**The problem:** Exactly the lines from the start of the data through the line containing "COL = S.collection" should be output, with both ends kept and nothing added.

--- START OF Records for this exercise ---

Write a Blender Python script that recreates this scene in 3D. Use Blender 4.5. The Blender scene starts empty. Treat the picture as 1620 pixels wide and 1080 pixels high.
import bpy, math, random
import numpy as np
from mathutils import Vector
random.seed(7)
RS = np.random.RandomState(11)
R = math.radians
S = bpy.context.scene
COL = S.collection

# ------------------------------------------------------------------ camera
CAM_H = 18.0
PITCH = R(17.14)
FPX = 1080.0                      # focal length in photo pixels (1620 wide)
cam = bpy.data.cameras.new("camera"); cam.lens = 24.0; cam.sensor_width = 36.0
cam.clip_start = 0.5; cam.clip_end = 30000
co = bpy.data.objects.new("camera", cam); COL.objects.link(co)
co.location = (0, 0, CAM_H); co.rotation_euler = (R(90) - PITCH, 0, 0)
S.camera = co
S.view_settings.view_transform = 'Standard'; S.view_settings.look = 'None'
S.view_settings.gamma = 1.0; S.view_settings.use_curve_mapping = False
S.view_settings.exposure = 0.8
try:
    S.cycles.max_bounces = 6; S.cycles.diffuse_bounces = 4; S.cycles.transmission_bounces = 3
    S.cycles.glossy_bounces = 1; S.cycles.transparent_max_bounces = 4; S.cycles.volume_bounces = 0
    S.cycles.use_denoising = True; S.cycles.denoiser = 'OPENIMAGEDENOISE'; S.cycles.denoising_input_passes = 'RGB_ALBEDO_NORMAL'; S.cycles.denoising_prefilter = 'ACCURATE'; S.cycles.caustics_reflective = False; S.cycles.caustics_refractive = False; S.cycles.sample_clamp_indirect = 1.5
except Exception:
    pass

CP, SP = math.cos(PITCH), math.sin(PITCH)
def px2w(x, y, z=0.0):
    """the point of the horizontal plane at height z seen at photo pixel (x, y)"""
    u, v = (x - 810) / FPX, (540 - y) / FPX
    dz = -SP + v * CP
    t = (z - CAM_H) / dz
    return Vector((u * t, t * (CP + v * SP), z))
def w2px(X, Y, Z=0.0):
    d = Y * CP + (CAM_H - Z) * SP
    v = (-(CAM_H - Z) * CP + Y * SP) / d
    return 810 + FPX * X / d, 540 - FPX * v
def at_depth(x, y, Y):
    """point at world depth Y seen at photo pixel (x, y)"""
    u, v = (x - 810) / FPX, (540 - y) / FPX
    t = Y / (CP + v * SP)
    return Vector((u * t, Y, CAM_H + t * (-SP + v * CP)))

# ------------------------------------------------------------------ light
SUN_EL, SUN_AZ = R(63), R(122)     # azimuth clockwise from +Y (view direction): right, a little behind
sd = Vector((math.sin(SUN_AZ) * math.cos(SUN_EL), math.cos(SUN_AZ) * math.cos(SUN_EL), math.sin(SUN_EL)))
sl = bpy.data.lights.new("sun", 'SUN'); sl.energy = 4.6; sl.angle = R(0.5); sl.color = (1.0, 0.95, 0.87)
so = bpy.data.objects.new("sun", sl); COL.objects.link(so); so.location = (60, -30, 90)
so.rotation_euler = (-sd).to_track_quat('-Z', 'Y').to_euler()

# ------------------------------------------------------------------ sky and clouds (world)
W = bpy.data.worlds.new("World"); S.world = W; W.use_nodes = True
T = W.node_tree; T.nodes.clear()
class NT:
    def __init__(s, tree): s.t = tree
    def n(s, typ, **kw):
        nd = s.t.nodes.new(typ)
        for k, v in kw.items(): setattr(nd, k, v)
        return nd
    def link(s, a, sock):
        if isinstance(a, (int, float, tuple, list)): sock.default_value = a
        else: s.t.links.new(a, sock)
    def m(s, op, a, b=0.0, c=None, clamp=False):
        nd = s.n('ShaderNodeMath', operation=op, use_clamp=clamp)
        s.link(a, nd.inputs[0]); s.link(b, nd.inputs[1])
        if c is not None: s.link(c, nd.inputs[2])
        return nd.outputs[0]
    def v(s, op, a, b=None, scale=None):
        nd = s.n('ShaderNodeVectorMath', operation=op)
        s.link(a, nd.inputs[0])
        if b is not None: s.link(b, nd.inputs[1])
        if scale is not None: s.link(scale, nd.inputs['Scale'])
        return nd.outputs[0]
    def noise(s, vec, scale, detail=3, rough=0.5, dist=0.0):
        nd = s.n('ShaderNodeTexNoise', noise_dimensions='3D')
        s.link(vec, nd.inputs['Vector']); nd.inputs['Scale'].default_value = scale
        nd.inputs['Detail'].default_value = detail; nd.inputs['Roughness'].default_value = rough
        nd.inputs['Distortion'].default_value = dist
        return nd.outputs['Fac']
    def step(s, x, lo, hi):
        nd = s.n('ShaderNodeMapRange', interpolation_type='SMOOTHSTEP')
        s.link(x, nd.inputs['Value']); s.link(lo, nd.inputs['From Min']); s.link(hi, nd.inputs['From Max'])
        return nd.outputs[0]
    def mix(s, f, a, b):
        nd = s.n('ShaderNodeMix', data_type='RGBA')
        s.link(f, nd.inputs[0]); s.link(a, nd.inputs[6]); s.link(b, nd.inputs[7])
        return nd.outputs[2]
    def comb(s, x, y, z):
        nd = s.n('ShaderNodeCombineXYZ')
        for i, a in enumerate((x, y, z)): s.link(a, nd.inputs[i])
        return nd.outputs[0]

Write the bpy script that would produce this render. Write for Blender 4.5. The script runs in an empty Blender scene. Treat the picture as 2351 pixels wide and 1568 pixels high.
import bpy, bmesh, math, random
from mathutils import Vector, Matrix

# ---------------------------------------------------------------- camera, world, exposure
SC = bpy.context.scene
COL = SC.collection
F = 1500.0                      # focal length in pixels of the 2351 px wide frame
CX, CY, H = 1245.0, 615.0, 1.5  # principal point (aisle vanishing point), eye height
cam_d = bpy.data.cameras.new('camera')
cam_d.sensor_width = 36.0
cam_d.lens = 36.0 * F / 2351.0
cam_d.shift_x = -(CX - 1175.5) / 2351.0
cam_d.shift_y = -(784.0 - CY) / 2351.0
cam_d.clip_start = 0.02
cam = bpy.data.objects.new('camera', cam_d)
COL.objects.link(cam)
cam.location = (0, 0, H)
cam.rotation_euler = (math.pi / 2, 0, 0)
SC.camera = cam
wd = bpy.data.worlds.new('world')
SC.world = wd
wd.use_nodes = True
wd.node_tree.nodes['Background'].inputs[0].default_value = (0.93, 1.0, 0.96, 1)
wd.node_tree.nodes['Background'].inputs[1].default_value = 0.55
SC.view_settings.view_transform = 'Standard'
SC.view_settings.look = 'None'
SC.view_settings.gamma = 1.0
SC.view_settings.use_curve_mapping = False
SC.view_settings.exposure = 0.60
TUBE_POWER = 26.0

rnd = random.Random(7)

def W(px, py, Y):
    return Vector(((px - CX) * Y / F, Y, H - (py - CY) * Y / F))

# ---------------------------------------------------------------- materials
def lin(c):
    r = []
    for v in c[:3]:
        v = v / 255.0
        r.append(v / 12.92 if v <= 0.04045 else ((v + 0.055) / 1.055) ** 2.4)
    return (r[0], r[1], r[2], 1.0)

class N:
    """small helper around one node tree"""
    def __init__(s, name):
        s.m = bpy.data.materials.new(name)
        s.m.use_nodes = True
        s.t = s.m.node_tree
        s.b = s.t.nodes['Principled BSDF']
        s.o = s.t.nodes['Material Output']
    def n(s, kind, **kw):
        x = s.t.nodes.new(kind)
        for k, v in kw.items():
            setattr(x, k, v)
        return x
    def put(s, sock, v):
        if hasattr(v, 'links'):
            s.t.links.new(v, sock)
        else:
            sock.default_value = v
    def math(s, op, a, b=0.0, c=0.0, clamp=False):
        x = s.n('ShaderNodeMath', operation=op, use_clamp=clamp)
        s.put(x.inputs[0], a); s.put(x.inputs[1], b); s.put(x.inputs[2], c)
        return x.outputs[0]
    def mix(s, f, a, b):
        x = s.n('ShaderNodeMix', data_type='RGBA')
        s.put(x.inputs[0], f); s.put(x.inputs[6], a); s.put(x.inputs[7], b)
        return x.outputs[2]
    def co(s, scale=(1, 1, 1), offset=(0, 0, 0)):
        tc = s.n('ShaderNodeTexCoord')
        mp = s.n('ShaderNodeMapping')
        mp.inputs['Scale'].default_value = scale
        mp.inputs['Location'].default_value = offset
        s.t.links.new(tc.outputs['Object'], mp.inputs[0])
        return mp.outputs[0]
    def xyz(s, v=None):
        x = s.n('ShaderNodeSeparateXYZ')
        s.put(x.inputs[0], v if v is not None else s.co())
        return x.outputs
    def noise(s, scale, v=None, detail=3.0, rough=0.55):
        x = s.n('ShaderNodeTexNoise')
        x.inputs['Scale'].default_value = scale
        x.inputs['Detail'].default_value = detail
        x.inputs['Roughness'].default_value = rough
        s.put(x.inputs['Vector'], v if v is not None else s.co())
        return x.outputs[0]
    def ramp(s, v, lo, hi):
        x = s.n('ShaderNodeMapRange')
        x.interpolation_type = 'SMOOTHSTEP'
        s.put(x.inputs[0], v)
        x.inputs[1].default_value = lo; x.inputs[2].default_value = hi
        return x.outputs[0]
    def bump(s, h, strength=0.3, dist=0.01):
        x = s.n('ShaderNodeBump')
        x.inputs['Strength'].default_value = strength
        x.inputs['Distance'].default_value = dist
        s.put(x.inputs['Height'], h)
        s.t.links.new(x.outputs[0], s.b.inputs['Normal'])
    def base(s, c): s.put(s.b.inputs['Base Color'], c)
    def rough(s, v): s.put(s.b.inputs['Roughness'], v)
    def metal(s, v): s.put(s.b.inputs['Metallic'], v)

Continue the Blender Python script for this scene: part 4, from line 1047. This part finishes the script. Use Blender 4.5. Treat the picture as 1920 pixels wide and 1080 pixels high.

--- END OF Records for this exercise ---

**Task result:**
Write a Blender Python script that recreates this scene in 3D. Use Blender 4.5. The Blender scene starts empty. Treat the picture as 1620 pixels wide and 1080 pixels high.
import bpy, math, random
import numpy as np
from mathutils import Vector
random.seed(7)
RS = np.random.RandomState(11)
R = math.radians
S = bpy.context.scene
COL = S.collection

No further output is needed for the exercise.